§ **What you need to do**:
Below are entries. Reproduce exactly the lines between the line holding "Use Blender 4.5." and the line holding "bev=.004).build('bristles', whiteplas, t)", inclusive, and only those.

- - -

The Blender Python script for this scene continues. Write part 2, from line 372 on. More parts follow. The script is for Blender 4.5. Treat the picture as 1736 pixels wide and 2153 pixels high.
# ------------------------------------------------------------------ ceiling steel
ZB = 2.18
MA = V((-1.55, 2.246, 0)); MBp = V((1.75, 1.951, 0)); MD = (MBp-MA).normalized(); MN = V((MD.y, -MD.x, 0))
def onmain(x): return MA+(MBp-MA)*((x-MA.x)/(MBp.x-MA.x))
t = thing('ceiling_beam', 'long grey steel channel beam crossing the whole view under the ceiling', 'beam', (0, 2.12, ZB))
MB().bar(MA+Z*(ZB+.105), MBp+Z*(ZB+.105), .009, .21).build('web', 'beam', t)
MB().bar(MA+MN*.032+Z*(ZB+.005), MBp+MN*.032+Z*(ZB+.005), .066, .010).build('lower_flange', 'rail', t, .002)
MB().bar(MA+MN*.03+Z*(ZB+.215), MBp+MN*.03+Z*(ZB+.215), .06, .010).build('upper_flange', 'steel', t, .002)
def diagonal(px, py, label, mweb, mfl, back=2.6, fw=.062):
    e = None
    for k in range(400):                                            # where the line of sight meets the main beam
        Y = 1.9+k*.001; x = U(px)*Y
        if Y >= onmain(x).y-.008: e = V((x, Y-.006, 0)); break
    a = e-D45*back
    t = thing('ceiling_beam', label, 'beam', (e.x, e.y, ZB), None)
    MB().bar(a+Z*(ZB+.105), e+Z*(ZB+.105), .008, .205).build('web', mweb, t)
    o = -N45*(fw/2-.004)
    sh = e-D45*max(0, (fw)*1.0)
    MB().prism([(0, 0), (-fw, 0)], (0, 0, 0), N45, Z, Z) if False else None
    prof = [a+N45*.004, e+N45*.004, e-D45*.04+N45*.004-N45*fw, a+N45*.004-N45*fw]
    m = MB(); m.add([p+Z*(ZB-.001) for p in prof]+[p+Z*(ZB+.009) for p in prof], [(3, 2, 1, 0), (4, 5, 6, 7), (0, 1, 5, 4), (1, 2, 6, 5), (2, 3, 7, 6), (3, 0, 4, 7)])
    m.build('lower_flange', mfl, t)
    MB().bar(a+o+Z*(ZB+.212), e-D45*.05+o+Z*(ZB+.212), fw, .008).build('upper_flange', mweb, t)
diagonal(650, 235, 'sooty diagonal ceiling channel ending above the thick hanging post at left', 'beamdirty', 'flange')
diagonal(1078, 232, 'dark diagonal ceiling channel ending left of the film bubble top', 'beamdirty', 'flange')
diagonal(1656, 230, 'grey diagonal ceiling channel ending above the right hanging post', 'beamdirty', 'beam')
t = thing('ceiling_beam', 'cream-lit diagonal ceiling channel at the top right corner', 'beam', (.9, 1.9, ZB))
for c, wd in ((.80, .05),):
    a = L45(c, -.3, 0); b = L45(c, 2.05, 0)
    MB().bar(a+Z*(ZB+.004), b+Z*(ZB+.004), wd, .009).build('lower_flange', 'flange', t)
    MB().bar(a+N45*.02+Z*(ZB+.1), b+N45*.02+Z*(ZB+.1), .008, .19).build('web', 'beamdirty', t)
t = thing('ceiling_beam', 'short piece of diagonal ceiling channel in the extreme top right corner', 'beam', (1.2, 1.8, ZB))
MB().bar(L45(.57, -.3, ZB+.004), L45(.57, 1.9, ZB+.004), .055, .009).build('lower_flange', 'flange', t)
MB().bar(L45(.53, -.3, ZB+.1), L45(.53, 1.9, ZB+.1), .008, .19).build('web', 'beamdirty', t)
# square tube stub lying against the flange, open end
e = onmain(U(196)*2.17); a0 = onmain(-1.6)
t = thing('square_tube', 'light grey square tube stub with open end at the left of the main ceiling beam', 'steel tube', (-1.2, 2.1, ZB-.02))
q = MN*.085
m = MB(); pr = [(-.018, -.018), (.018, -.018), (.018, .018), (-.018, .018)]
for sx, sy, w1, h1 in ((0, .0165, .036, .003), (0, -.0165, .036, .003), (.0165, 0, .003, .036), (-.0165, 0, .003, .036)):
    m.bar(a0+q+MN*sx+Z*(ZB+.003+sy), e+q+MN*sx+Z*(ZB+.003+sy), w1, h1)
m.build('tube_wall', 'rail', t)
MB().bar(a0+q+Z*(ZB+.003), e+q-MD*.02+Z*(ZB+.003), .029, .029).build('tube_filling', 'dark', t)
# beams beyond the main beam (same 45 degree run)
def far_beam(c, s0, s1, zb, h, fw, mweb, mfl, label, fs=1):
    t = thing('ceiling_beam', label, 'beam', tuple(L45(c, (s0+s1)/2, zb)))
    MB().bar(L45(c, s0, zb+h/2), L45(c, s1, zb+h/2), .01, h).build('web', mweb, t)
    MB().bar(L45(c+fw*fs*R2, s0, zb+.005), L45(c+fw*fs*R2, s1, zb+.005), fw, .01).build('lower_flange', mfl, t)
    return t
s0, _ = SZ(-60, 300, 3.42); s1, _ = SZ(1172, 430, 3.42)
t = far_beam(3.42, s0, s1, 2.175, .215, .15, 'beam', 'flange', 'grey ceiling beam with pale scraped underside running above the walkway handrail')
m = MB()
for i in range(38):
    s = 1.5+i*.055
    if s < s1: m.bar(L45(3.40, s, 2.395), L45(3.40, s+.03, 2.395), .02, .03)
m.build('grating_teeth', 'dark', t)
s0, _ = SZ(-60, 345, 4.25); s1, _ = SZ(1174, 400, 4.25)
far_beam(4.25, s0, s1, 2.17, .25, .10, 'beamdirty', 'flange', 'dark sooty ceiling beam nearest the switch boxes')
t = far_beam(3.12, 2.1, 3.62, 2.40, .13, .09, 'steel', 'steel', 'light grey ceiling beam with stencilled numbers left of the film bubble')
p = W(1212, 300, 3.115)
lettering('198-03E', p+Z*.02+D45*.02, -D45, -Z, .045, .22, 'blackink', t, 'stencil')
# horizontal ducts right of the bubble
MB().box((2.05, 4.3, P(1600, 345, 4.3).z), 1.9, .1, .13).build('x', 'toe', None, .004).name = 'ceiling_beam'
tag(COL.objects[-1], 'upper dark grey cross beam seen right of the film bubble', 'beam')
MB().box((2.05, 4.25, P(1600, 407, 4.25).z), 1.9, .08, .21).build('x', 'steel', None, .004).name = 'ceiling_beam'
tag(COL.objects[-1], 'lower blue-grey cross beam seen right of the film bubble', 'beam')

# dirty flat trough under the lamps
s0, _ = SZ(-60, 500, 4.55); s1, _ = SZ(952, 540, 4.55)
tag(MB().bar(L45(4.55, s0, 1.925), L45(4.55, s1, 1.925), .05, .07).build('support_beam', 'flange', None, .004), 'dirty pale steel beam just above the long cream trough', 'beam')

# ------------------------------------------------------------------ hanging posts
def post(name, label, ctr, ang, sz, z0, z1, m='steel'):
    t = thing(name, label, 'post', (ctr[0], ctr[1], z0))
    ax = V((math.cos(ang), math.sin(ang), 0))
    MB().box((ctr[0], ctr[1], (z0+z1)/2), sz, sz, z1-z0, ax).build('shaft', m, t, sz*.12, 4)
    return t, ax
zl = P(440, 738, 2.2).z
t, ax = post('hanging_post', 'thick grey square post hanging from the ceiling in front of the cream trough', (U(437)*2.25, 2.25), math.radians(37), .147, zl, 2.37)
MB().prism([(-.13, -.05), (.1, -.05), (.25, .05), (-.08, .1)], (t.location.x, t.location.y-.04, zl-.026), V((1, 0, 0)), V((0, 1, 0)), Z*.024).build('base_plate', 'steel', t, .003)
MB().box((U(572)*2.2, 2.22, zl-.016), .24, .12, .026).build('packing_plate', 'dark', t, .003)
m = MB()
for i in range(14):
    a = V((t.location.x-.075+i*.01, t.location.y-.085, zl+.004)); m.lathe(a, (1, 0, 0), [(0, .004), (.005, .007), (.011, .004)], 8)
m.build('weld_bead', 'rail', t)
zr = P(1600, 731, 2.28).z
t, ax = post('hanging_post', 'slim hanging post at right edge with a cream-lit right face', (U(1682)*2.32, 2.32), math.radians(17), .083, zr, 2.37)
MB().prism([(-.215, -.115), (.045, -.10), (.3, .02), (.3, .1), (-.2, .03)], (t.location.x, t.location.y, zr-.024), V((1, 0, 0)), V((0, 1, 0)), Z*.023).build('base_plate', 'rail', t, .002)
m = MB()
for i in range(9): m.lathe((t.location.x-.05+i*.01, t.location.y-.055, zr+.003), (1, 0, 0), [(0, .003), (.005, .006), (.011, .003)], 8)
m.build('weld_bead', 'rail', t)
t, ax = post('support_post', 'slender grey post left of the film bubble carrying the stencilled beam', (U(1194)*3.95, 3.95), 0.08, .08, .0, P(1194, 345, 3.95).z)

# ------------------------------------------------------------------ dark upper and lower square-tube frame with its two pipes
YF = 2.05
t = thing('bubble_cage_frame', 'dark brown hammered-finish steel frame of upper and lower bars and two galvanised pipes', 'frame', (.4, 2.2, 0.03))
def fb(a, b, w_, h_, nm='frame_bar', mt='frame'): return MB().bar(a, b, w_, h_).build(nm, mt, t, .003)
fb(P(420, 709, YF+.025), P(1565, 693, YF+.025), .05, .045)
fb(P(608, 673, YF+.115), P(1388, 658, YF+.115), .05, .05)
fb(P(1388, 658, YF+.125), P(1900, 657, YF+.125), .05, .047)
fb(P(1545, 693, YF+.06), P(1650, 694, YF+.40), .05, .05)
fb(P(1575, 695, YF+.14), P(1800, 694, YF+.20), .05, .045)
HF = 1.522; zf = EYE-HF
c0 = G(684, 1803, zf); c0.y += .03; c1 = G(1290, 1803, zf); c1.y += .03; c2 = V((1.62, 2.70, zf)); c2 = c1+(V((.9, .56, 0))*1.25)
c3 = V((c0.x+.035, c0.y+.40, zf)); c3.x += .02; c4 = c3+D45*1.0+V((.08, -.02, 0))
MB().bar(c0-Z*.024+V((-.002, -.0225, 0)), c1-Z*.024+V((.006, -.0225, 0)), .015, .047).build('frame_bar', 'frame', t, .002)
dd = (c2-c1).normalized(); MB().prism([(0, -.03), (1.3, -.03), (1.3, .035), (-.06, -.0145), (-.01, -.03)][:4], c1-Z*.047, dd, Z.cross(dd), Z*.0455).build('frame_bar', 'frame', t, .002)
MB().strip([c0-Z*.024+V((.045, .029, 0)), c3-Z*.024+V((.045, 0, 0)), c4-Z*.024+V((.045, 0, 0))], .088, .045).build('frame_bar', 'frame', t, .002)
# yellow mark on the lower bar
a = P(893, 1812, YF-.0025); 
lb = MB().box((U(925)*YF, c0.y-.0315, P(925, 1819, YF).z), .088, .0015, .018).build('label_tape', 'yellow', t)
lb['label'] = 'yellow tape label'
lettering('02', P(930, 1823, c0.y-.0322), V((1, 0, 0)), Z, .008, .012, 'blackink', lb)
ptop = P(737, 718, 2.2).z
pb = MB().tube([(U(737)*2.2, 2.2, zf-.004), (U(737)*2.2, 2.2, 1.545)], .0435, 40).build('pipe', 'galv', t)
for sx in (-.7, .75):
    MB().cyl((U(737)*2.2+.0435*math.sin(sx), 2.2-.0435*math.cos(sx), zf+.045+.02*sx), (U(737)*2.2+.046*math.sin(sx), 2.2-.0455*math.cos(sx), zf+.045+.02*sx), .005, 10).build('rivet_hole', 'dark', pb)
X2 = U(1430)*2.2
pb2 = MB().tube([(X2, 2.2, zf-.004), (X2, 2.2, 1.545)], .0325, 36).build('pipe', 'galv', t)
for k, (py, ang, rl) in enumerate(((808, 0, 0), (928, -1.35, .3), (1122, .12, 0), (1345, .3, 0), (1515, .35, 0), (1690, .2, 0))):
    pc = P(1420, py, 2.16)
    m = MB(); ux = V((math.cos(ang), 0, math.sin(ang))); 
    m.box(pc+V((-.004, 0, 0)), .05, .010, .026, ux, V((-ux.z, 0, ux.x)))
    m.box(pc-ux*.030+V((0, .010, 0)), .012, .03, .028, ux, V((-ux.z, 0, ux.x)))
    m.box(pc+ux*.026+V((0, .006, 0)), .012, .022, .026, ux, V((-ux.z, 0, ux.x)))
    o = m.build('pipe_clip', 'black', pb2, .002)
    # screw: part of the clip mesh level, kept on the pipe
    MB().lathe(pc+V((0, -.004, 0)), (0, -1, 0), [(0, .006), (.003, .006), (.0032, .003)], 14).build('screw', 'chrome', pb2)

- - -

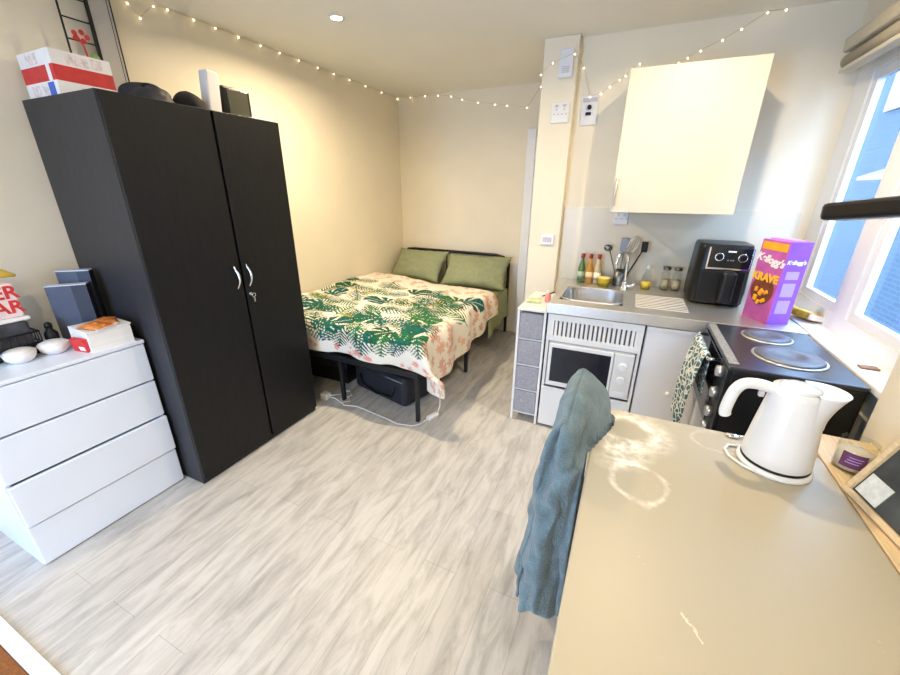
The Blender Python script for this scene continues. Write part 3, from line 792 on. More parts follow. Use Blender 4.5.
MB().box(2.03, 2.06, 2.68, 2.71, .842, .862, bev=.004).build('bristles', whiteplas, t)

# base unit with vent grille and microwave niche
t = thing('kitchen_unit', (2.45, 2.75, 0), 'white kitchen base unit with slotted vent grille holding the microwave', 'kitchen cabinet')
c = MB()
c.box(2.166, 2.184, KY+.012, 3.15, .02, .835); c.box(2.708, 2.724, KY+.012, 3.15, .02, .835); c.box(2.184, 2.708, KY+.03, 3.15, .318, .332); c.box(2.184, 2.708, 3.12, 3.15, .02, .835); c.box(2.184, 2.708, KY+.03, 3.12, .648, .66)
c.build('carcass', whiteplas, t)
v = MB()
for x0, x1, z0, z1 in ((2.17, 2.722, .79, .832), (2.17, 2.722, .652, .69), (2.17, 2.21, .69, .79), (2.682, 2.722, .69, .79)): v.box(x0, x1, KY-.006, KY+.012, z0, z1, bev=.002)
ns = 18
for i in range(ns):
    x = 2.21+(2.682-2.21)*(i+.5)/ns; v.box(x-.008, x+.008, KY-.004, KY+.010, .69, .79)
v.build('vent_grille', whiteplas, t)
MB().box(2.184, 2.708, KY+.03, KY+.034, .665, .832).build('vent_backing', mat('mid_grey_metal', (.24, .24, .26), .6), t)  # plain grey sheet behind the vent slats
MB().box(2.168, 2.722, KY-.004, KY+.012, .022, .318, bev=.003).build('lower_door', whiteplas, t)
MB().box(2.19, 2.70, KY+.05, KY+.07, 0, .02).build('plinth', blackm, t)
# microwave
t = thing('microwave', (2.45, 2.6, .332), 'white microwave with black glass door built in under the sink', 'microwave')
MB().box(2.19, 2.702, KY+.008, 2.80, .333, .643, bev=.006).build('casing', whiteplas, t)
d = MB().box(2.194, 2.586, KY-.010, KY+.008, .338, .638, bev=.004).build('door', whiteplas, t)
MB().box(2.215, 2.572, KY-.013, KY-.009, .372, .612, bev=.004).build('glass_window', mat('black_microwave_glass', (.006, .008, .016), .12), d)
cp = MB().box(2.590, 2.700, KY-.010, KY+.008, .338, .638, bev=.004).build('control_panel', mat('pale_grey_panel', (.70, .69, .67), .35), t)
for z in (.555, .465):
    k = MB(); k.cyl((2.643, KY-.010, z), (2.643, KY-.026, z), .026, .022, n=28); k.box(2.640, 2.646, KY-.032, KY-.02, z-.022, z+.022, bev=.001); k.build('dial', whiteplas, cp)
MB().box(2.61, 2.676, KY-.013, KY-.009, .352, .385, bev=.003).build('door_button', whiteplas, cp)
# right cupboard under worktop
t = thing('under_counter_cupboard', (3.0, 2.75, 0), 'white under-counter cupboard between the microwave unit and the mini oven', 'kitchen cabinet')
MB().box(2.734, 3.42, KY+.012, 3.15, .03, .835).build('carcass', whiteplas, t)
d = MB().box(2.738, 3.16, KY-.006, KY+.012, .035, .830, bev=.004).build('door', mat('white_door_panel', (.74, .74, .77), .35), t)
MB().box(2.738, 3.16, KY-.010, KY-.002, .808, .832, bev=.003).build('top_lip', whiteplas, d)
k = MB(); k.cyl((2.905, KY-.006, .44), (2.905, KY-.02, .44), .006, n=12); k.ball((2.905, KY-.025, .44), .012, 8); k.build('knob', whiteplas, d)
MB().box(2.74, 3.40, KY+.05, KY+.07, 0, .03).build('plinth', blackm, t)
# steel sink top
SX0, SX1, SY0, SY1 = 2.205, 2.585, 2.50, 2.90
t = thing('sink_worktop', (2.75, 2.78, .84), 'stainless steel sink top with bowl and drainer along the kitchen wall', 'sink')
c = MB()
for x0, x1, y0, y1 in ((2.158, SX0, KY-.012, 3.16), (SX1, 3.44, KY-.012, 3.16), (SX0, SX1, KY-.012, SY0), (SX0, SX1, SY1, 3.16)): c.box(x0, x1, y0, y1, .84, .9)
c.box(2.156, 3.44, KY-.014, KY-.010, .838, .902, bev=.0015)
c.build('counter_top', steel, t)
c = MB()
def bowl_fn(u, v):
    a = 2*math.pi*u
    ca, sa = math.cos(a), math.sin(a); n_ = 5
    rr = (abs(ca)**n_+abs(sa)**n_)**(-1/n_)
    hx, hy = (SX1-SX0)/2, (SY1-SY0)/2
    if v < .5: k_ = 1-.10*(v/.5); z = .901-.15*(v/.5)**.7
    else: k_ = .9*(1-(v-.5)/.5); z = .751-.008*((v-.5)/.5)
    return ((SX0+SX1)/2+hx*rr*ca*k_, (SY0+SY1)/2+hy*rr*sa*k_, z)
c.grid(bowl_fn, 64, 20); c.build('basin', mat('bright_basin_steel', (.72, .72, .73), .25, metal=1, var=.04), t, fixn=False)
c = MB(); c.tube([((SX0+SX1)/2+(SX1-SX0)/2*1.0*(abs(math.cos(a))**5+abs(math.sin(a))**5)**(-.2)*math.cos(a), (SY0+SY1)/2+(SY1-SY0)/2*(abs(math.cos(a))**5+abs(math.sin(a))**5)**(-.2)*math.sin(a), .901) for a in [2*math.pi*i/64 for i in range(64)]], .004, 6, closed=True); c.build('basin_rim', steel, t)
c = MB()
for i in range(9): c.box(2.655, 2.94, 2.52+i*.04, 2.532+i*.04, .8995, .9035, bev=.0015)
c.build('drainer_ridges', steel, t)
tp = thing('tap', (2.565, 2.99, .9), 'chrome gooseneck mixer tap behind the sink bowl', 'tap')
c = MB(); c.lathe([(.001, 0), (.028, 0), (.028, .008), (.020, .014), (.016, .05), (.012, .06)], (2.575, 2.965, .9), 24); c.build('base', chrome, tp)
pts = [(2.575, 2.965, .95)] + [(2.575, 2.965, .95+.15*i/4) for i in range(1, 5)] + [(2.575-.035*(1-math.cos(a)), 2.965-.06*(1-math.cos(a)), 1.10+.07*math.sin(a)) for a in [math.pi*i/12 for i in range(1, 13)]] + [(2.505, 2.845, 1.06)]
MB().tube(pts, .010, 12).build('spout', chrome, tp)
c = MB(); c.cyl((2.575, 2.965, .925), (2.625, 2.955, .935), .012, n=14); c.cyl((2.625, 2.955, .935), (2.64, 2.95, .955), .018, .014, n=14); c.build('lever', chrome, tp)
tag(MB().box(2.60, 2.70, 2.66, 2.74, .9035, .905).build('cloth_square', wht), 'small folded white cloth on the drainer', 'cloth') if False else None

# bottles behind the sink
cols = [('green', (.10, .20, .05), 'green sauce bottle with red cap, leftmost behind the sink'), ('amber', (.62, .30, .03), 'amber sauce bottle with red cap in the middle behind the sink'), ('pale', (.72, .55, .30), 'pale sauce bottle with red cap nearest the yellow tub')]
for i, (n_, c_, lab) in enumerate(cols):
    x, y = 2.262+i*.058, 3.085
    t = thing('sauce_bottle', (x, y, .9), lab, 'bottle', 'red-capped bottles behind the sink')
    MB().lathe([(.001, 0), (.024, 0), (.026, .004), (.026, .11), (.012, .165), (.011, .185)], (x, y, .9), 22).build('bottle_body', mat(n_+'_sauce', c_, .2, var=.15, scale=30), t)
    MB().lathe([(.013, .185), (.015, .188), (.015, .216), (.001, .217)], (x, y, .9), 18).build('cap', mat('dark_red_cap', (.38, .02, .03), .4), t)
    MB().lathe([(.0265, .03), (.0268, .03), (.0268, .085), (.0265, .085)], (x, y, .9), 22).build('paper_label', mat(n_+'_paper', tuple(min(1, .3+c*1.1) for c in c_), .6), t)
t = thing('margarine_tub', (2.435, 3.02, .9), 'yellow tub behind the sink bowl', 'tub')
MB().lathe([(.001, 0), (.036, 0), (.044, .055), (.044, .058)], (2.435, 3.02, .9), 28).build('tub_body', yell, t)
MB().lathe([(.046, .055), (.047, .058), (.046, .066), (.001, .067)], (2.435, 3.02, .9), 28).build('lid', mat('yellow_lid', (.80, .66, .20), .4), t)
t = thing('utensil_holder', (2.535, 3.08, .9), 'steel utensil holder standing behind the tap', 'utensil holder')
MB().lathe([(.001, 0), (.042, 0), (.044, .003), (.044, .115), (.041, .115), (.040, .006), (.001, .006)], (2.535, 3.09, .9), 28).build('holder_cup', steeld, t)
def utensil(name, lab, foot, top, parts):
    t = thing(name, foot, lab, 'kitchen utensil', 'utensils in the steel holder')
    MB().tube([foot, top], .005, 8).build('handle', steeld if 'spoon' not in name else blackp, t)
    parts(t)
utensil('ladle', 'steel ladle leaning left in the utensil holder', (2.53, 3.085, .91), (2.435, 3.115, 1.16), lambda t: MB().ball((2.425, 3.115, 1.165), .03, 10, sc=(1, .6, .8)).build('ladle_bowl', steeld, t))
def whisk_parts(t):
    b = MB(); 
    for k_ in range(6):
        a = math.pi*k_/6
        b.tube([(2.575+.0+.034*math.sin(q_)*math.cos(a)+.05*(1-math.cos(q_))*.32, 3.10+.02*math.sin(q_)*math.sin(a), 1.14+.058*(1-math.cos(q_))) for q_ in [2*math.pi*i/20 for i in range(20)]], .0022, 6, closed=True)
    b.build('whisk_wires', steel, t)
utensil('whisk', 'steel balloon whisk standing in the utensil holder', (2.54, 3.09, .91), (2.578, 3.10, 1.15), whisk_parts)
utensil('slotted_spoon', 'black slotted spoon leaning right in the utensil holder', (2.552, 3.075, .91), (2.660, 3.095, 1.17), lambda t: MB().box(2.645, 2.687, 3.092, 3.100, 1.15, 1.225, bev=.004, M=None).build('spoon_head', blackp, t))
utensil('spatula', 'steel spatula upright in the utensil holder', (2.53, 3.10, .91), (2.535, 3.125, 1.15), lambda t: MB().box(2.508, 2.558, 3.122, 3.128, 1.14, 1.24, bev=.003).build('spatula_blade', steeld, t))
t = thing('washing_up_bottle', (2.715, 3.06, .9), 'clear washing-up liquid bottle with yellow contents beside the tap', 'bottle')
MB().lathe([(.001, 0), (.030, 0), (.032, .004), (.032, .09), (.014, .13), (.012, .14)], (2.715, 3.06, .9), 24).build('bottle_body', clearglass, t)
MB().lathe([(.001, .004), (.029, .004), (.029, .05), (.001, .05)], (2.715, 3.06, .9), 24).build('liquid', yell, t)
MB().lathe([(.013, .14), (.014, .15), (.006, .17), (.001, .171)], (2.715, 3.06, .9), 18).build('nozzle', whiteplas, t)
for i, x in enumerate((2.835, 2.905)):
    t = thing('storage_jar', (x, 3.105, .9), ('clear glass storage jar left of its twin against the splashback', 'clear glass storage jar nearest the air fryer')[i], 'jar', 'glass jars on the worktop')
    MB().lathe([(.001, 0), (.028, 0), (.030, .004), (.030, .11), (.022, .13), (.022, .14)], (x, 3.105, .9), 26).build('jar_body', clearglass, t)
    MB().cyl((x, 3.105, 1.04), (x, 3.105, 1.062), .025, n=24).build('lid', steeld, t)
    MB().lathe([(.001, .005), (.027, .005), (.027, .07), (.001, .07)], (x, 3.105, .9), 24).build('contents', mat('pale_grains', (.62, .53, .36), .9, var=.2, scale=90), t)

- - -

§ **Final result**:
The Blender Python script for this scene continues. Write part 3, from line 792 on. More parts follow. Use Blender 4.5.
MB().box(2.03, 2.06, 2.68, 2.71, .842, .862, bev=.004).build('bristles', whiteplas, t)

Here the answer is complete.